> _Exercise_:
Where a line contains the string "finishes", copy that line.

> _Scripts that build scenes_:
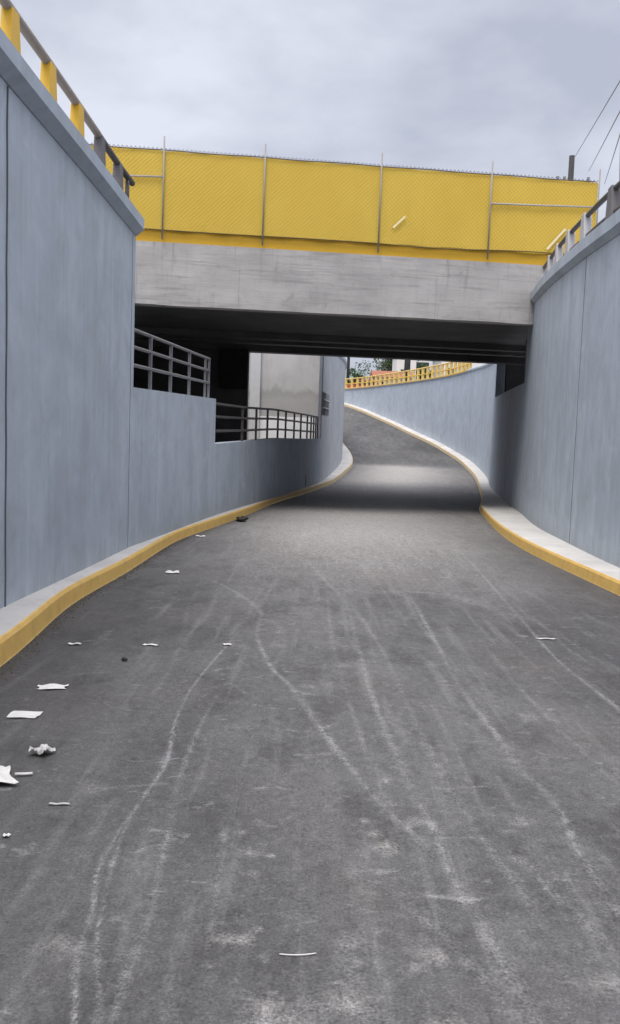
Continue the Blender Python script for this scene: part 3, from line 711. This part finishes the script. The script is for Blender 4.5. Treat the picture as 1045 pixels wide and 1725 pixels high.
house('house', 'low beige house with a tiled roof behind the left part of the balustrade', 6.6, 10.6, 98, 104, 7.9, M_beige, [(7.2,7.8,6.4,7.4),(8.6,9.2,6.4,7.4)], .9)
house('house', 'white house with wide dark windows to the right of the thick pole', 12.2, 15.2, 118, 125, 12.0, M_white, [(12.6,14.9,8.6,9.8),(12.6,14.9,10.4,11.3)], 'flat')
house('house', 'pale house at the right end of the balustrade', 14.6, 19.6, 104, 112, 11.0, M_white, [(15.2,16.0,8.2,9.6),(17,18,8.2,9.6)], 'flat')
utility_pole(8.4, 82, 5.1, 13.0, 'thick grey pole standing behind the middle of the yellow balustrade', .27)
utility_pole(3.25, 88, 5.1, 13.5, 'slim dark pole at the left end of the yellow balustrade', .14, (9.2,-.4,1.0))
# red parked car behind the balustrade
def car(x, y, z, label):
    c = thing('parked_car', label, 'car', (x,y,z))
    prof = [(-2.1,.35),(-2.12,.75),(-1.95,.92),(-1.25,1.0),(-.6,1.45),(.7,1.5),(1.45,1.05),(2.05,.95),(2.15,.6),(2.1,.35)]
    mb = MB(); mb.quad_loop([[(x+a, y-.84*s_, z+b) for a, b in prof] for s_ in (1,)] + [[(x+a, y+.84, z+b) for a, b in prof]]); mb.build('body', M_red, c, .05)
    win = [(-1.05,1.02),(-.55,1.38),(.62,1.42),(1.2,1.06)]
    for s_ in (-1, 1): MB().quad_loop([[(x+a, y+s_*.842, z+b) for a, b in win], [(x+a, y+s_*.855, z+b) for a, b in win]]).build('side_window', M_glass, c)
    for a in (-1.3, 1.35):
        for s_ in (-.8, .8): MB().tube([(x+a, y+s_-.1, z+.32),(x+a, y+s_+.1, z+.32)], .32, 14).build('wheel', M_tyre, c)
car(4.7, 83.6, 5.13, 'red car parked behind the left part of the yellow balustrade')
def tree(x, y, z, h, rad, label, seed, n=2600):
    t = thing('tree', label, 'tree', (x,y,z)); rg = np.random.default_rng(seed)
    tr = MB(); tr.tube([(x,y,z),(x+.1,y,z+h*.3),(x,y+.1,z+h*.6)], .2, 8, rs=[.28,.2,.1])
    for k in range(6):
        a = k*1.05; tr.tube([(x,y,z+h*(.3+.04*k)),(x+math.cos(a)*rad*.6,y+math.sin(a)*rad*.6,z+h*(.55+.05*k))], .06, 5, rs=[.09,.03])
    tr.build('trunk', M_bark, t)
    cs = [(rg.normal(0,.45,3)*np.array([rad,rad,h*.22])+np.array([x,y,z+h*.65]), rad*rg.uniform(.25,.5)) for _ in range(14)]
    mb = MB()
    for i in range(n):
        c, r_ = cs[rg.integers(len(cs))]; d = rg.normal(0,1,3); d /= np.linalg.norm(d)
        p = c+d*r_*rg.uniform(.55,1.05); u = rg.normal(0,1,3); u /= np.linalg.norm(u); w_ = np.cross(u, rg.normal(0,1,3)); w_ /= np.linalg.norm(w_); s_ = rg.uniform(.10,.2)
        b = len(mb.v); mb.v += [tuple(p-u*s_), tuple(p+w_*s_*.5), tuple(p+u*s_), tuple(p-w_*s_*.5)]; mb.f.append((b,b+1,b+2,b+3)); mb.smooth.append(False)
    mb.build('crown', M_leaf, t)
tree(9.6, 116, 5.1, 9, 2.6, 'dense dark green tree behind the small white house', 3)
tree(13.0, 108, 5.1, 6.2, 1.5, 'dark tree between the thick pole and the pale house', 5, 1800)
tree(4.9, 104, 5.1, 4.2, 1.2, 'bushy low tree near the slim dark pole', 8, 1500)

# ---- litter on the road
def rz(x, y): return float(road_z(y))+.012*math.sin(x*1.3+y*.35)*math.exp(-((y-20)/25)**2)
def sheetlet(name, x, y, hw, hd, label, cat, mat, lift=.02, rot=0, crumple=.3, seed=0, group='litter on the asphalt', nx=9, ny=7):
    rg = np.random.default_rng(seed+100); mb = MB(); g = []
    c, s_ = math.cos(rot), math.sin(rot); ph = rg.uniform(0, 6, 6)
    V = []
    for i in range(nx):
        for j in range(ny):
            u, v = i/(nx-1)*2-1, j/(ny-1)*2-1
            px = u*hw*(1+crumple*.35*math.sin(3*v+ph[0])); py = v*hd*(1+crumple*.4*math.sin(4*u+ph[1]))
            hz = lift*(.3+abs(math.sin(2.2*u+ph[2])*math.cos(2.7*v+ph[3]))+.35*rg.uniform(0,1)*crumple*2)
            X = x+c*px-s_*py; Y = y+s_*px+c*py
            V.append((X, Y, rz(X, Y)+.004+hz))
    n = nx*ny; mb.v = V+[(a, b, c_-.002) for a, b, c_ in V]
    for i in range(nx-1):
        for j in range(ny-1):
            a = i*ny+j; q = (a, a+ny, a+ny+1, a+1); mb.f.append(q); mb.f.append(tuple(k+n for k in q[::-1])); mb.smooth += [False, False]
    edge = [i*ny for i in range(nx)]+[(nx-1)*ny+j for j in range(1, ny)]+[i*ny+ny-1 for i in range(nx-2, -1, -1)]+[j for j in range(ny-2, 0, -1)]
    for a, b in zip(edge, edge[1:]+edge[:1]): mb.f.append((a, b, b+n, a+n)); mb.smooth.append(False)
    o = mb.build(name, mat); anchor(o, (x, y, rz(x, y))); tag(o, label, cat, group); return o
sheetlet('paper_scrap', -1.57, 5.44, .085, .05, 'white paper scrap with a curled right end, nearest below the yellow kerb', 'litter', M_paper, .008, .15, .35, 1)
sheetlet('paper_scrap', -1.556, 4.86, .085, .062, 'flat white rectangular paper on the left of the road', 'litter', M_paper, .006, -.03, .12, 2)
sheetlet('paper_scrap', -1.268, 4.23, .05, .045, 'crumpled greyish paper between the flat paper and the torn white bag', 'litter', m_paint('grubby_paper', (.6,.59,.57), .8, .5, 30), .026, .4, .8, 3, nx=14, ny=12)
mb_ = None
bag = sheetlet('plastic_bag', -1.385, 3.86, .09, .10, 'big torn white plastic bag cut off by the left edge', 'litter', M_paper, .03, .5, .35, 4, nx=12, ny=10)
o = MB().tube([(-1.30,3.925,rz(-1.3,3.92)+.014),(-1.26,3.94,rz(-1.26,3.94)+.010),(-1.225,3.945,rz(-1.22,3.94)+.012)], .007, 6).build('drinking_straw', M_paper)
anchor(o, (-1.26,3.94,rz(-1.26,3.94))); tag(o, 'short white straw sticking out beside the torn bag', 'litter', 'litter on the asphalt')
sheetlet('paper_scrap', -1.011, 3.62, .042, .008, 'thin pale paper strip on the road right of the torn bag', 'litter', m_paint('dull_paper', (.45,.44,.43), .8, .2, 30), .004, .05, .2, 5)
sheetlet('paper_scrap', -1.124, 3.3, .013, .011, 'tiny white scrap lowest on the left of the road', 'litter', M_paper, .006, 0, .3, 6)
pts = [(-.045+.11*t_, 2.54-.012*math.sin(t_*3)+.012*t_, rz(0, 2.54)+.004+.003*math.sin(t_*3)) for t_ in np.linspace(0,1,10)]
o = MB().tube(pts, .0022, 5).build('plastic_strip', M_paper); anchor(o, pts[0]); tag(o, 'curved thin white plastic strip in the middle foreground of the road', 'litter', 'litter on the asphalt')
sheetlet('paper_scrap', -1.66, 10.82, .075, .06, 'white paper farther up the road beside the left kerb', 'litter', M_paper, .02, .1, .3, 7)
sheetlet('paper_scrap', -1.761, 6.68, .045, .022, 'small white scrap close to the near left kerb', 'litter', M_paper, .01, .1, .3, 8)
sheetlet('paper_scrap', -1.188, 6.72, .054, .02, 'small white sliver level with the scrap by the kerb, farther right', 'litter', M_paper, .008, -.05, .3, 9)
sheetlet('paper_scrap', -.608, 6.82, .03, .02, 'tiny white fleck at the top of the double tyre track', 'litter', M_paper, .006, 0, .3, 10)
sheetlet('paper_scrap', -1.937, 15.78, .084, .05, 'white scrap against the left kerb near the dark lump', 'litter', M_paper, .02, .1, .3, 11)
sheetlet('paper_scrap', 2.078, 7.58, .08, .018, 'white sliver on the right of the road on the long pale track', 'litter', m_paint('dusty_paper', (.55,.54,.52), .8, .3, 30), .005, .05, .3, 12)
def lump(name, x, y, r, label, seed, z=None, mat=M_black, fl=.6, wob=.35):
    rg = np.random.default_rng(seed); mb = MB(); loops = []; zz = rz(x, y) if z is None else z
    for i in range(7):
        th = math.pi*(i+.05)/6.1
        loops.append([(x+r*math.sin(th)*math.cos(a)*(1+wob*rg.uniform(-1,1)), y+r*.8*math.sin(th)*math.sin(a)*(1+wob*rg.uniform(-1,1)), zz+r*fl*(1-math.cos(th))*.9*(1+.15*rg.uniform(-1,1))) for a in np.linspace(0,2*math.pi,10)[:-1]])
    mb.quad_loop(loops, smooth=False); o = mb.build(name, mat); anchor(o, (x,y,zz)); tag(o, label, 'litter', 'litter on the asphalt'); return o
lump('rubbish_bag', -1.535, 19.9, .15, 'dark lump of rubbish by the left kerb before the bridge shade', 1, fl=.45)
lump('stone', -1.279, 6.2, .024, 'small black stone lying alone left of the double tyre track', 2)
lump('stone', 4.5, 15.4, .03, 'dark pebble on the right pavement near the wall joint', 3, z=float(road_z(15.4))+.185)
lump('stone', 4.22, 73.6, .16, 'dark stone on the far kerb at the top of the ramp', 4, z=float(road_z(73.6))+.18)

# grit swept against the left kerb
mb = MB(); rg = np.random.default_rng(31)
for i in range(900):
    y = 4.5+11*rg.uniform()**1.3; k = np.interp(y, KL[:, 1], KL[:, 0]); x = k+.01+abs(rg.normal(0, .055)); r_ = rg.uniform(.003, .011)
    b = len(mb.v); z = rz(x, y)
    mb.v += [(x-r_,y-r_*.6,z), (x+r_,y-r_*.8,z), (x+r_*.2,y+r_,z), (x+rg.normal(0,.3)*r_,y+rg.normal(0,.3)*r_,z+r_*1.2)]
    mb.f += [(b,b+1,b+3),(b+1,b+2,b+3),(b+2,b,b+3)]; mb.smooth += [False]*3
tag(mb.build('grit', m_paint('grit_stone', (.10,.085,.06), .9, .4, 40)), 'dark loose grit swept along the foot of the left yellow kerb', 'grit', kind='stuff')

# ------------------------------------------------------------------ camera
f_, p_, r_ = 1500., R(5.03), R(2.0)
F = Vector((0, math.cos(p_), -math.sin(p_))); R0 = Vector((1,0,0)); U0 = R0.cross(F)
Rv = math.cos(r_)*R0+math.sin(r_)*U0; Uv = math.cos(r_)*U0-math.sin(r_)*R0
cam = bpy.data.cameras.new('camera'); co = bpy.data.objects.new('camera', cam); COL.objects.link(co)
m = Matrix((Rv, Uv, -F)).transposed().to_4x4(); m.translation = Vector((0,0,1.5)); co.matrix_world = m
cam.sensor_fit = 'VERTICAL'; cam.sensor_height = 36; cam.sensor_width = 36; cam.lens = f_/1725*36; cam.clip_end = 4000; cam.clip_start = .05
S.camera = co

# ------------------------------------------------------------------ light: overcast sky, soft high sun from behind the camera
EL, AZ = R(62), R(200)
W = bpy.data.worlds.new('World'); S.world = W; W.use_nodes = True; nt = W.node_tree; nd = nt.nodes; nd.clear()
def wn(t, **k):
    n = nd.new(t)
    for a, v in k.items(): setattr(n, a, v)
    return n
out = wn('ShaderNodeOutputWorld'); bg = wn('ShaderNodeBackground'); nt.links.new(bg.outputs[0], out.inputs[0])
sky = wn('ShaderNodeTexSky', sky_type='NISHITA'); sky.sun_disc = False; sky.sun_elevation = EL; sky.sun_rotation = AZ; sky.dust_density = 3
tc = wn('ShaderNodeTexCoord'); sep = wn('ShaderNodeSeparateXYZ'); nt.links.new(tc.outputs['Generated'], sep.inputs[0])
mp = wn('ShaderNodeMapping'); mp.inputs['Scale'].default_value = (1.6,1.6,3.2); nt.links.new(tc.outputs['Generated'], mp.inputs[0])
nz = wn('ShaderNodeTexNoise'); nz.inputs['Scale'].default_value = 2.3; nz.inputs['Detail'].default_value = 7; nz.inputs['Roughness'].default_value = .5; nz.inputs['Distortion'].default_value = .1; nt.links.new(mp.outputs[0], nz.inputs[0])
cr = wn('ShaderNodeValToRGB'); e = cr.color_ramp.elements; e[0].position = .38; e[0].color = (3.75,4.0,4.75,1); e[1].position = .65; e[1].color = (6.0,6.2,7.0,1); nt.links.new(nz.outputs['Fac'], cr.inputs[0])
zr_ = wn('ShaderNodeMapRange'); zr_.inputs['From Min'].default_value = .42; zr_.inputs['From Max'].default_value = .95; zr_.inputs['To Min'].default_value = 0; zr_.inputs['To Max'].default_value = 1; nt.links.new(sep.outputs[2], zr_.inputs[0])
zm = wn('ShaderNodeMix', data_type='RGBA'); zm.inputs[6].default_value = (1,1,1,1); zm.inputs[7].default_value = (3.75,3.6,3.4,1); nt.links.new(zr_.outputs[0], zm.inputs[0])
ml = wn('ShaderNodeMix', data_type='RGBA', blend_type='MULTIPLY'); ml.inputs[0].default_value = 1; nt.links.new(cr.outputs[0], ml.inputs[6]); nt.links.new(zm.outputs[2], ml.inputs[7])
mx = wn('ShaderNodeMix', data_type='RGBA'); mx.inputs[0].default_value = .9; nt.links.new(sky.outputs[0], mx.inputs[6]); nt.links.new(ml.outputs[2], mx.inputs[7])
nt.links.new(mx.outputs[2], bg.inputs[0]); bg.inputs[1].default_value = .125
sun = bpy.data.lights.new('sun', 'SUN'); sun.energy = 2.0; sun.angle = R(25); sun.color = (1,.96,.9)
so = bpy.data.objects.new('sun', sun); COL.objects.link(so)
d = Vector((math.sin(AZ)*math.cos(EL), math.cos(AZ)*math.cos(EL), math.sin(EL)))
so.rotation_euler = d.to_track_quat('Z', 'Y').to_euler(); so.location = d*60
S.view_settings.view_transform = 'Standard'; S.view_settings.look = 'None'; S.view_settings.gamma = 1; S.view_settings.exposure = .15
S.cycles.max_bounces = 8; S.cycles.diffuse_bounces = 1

---

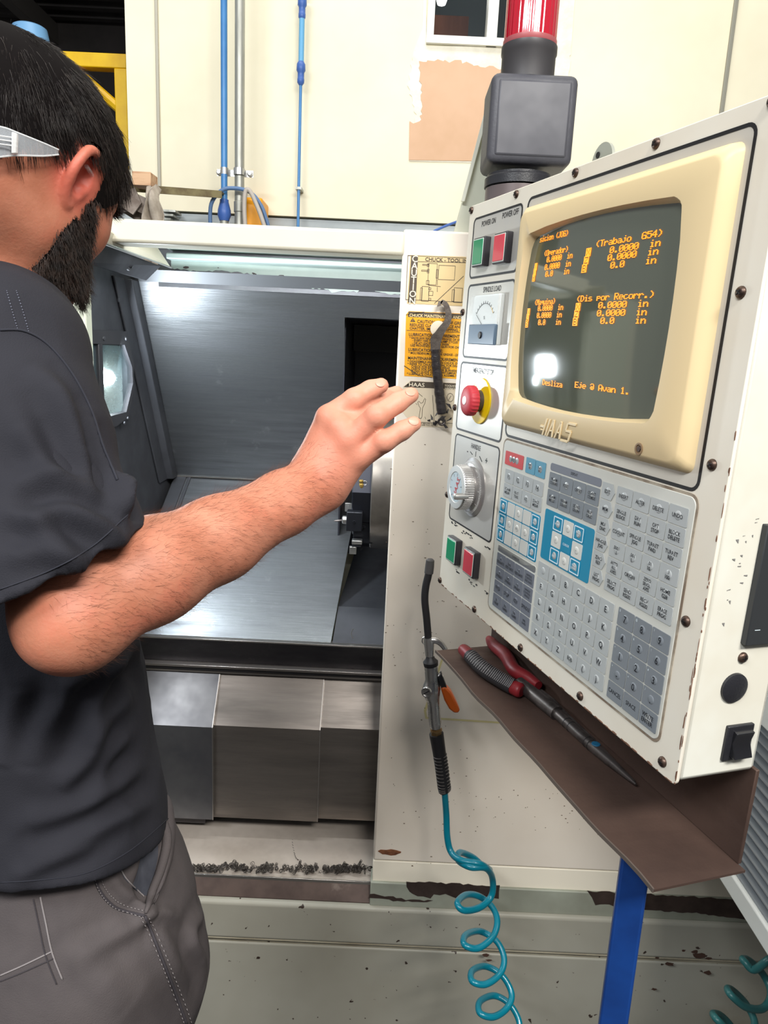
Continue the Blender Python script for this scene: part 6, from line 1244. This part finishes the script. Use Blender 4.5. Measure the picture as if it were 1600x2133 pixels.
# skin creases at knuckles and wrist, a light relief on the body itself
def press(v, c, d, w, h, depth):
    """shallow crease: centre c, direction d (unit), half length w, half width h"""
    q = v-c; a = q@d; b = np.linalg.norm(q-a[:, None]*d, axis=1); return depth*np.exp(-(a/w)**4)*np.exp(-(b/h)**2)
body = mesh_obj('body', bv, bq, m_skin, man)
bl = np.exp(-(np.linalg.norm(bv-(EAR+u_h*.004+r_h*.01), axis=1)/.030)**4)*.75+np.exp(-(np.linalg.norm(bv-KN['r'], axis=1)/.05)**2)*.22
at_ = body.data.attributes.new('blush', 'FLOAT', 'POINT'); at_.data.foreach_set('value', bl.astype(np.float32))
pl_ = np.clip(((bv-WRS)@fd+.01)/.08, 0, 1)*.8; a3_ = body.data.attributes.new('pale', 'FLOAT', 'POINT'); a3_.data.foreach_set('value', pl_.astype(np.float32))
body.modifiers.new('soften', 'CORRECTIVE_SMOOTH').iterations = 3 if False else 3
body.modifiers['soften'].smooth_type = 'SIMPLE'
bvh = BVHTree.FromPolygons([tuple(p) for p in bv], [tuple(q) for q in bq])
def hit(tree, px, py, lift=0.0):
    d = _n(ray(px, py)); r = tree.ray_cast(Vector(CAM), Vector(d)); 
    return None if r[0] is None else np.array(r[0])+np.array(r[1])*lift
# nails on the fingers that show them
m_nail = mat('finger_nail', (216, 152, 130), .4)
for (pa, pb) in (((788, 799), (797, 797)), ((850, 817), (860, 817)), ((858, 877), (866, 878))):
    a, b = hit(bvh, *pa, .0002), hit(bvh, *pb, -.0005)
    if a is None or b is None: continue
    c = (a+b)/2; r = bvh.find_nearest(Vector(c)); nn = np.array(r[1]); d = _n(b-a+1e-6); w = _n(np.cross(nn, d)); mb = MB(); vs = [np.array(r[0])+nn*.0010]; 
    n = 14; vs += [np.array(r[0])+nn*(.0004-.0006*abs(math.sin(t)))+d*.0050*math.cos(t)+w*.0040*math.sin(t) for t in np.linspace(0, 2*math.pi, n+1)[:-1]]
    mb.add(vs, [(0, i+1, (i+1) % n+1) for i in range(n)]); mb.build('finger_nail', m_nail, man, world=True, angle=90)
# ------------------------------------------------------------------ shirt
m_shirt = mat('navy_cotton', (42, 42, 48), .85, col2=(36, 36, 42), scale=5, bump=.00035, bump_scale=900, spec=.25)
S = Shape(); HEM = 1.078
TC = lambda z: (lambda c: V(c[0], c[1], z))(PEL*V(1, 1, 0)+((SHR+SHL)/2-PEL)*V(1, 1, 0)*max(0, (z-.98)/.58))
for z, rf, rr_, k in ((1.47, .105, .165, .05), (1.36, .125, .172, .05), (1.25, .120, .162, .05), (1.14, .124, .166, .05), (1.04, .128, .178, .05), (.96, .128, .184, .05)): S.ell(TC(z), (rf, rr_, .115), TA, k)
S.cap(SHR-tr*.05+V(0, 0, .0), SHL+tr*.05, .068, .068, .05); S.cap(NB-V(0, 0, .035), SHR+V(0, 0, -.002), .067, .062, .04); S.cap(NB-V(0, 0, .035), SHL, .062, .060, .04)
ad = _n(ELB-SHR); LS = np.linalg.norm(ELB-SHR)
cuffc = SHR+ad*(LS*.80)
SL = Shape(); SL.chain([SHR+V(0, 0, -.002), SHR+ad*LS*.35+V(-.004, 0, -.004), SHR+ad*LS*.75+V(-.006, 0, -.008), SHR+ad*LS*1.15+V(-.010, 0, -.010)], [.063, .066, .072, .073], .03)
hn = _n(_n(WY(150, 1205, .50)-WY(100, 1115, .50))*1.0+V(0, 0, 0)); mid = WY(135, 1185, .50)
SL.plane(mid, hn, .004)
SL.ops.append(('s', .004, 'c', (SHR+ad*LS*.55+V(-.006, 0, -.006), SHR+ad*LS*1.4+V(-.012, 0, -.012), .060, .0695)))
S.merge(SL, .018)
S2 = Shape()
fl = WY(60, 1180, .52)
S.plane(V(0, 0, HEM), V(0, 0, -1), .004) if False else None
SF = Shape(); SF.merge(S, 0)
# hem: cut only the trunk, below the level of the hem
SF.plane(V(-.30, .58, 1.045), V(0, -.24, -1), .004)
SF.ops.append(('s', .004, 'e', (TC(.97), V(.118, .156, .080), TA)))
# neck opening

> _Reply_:
Continue the Blender Python script for this scene: part 3, from line 711. This part finishes the script. The script is for Blender 4.5. Treat the picture as 1045 pixels wide and 1725 pixels high.
Continue the Blender Python script for this scene: part 6, from line 1244. This part finishes the script. Use Blender 4.5. Measure the picture as if it were 1600x2133 pixels.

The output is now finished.